In Jerusalem, there's an organization called "The Western Jewish Diaspora Council," founded in 1860 by Jews from North Africa. Note the word: Western. To these Jews, arriving from Morocco and Tunisia, the lands of the setting sun, the Maghreb, they were obviously Westerners. The name persists as a reminder that East and West depend entirely on where you're standing.
And perhaps that's the most important thing to understand about the term Mizrahi: it doesn't describe an objective geographic or cultural reality. It describes a political relationship — a category created by some Jews to organize other Jews, a label that obscures as much as it reveals. The communities it encompasses share some things: the experience of living as minorities in Muslim-majority societies, the upheaval of the mid-twentieth century exodus, and the ongoing negotiation of identity in Israel.

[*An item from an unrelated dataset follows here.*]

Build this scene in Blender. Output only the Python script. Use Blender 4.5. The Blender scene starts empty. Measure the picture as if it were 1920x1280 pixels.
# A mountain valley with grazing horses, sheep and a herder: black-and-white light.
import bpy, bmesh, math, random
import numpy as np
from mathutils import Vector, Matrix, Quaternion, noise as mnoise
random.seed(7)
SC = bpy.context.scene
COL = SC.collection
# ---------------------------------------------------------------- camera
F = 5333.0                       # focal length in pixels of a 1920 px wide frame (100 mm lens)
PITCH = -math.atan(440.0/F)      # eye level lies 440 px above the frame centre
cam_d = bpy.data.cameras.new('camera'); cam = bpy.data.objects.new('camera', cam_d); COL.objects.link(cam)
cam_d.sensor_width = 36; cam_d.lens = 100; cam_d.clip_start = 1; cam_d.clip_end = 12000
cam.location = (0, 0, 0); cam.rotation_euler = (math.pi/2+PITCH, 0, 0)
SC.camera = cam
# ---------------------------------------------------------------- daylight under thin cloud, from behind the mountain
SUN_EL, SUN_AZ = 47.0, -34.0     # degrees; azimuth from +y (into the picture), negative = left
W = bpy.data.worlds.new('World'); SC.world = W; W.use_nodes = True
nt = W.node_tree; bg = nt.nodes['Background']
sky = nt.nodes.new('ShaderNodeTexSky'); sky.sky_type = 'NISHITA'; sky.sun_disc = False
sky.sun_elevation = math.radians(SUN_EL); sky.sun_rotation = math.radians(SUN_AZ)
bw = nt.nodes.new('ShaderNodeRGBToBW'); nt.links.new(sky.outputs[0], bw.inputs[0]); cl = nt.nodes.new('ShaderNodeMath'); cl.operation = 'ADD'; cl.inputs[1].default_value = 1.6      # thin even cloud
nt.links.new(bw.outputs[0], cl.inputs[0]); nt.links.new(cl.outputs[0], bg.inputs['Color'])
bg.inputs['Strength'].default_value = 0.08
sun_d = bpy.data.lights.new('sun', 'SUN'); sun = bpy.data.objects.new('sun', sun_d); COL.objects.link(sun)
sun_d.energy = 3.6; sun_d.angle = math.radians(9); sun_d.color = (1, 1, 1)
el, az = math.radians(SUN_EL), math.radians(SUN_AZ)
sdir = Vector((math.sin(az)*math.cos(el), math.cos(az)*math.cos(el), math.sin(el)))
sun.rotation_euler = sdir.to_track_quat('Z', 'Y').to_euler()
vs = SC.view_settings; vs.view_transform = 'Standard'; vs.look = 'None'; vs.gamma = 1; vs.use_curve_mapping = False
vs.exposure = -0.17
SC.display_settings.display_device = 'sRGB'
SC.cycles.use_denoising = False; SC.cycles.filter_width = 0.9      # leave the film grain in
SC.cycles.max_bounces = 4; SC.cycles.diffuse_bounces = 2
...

But they also carry distinct histories, languages, and traditions that resist easy generalization.
When Noam Shuster-Eliassi identifies as a Jewish-Iranian Israeli, she's invoking one thread of this vast tapestry. Her Iranian heritage connects her to a Persian Jewish tradition stretching back to Cyrus the Great, to the Book of Esther, to communities that predated Islam by a thousand years. Her Israeli identity connects her to a state that categorized her ancestors as Mizrahi upon arrival and has been arguing about what that means ever since.
The riddle from the beginning has no single answer. A Jew from Morocco might be Mizrahi to Israeli bureaucrats, Sephardic to rabbinical authorities, Maghrebi in historical terms, simply Jewish in their own understanding, and specifically Moroccan Jewish to family members who remember the streets of Casablanca or Fez. All these descriptions capture something true. None of them captures everything.